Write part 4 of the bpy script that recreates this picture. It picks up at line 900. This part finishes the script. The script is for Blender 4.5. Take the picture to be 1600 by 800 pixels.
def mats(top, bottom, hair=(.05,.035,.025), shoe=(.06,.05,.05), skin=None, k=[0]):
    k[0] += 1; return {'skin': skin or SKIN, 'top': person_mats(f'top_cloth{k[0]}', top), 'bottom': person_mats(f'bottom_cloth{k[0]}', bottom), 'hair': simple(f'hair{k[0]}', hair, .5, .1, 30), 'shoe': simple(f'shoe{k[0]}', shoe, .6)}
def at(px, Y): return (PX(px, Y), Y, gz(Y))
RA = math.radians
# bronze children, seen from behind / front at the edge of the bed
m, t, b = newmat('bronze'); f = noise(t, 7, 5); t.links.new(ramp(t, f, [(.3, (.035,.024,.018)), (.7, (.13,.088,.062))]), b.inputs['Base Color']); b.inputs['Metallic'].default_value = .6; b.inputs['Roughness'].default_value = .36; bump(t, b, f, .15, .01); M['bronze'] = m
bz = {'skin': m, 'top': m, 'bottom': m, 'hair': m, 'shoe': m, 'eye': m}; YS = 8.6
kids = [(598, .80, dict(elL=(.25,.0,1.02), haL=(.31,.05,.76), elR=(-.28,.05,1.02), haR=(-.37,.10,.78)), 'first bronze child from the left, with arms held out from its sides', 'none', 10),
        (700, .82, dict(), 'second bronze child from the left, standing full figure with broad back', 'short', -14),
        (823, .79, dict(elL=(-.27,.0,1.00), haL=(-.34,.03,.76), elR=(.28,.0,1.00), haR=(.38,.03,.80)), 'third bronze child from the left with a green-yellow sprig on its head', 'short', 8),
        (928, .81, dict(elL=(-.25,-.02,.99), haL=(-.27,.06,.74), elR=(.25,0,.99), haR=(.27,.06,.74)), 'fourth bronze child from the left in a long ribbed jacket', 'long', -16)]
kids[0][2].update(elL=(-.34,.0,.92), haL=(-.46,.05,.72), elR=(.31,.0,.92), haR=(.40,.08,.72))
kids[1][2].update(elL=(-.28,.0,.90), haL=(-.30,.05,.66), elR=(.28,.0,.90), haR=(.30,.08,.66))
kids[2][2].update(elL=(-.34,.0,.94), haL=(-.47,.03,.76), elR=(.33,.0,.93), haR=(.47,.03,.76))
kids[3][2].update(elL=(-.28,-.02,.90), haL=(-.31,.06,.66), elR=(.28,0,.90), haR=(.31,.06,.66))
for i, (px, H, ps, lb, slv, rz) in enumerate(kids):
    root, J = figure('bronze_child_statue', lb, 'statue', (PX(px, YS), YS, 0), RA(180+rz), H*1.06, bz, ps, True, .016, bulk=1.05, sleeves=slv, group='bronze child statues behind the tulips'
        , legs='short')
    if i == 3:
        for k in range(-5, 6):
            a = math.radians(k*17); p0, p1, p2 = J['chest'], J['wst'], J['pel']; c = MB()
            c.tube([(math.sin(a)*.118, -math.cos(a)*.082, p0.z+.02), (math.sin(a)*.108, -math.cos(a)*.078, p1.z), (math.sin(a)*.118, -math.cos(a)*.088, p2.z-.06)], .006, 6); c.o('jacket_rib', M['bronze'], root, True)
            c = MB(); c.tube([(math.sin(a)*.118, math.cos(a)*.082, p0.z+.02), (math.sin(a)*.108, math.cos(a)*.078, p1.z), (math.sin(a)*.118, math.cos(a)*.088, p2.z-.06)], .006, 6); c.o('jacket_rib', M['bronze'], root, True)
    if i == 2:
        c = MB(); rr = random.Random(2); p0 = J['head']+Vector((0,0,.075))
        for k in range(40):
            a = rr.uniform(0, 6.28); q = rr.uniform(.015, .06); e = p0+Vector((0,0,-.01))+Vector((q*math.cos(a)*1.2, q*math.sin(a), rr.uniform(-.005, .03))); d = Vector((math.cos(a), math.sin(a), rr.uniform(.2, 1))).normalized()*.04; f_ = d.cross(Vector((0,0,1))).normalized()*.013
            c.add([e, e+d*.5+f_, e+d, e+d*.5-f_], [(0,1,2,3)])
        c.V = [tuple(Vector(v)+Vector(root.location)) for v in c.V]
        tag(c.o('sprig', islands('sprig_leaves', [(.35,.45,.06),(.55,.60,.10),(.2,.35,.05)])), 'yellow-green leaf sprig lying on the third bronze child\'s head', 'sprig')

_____

### [EXERCISE]
Extract the full listing and reproduce each line exactly.

### [THE ANSWER]
Write part 4 of the bpy script that recreates this picture. It picks up at line 900. This part finishes the script. The script is for Blender 4.5. Take the picture to be 1600 by 800 pixels.
def mats(top, bottom, hair=(.05,.035,.025), shoe=(.06,.05,.05), skin=None, k=[0]):
    k[0] += 1; return {'skin': skin or SKIN, 'top': person_mats(f'top_cloth{k[0]}', top), 'bottom': person_mats(f'bottom_cloth{k[0]}', bottom), 'hair': simple(f'hair{k[0]}', hair, .5, .1, 30), 'shoe': simple(f'shoe{k[0]}', shoe, .6)}
def at(px, Y): return (PX(px, Y), Y, gz(Y))
RA = math.radians
# bronze children, seen from behind / front at the edge of the bed
m, t, b = newmat('bronze'); f = noise(t, 7, 5); t.links.new(ramp(t, f, [(.3, (.035,.024,.018)), (.7, (.13,.088,.062))]), b.inputs['Base Color']); b.inputs['Metallic'].default_value = .6; b.inputs['Roughness'].default_value = .36; bump(t, b, f, .15, .01); M['bronze'] = m
bz = {'skin': m, 'top': m, 'bottom': m, 'hair': m, 'shoe': m, 'eye': m}; YS = 8.6
kids = [(598, .80, dict(elL=(.25,.0,1.02), haL=(.31,.05,.76), elR=(-.28,.05,1.02), haR=(-.37,.10,.78)), 'first bronze child from the left, with arms held out from its sides', 'none', 10),
        (700, .82, dict(), 'second bronze child from the left, standing full figure with broad back', 'short', -14),
        (823, .79, dict(elL=(-.27,.0,1.00), haL=(-.34,.03,.76), elR=(.28,.0,1.00), haR=(.38,.03,.80)), 'third bronze child from the left with a green-yellow sprig on its head', 'short', 8),
        (928, .81, dict(elL=(-.25,-.02,.99), haL=(-.27,.06,.74), elR=(.25,0,.99), haR=(.27,.06,.74)), 'fourth bronze child from the left in a long ribbed jacket', 'long', -16)]
kids[0][2].update(elL=(-.34,.0,.92), haL=(-.46,.05,.72), elR=(.31,.0,.92), haR=(.40,.08,.72))
kids[1][2].update(elL=(-.28,.0,.90), haL=(-.30,.05,.66), elR=(.28,.0,.90), haR=(.30,.08,.66))
kids[2][2].update(elL=(-.34,.0,.94), haL=(-.47,.03,.76), elR=(.33,.0,.93), haR=(.47,.03,.76))
kids[3][2].update(elL=(-.28,-.02,.90), haL=(-.31,.06,.66), elR=(.28,0,.90), haR=(.31,.06,.66))
for i, (px, H, ps, lb, slv, rz) in enumerate(kids):
    root, J = figure('bronze_child_statue', lb, 'statue', (PX(px, YS), YS, 0), RA(180+rz), H*1.06, bz, ps, True, .016, bulk=1.05, sleeves=slv, group='bronze child statues behind the tulips'
        , legs='short')
    if i == 3:
        for k in range(-5, 6):
            a = math.radians(k*17); p0, p1, p2 = J['chest'], J['wst'], J['pel']; c = MB()
            c.tube([(math.sin(a)*.118, -math.cos(a)*.082, p0.z+.02), (math.sin(a)*.108, -math.cos(a)*.078, p1.z), (math.sin(a)*.118, -math.cos(a)*.088, p2.z-.06)], .006, 6); c.o('jacket_rib', M['bronze'], root, True)
            c = MB(); c.tube([(math.sin(a)*.118, math.cos(a)*.082, p0.z+.02), (math.sin(a)*.108, math.cos(a)*.078, p1.z), (math.sin(a)*.118, math.cos(a)*.088, p2.z-.06)], .006, 6); c.o('jacket_rib', M['bronze'], root, True)
    if i == 2:
        c = MB(); rr = random.Random(2); p0 = J['head']+Vector((0,0,.075))
        for k in range(40):
            a = rr.uniform(0, 6.28); q = rr.uniform(.015, .06); e = p0+Vector((0,0,-.01))+Vector((q*math.cos(a)*1.2, q*math.sin(a), rr.uniform(-.005, .03))); d = Vector((math.cos(a), math.sin(a), rr.uniform(.2, 1))).normalized()*.04; f_ = d.cross(Vector((0,0,1))).normalized()*.013
            c.add([e, e+d*.5+f_, e+d, e+d*.5-f_], [(0,1,2,3)])
        c.V = [tuple(Vector(v)+Vector(root.location)) for v in c.V]
        tag(c.o('sprig', islands('sprig_leaves', [(.35,.45,.06),(.55,.60,.10),(.2,.35,.05)])), 'yellow-green leaf sprig lying on the third bronze child\'s head', 'sprig')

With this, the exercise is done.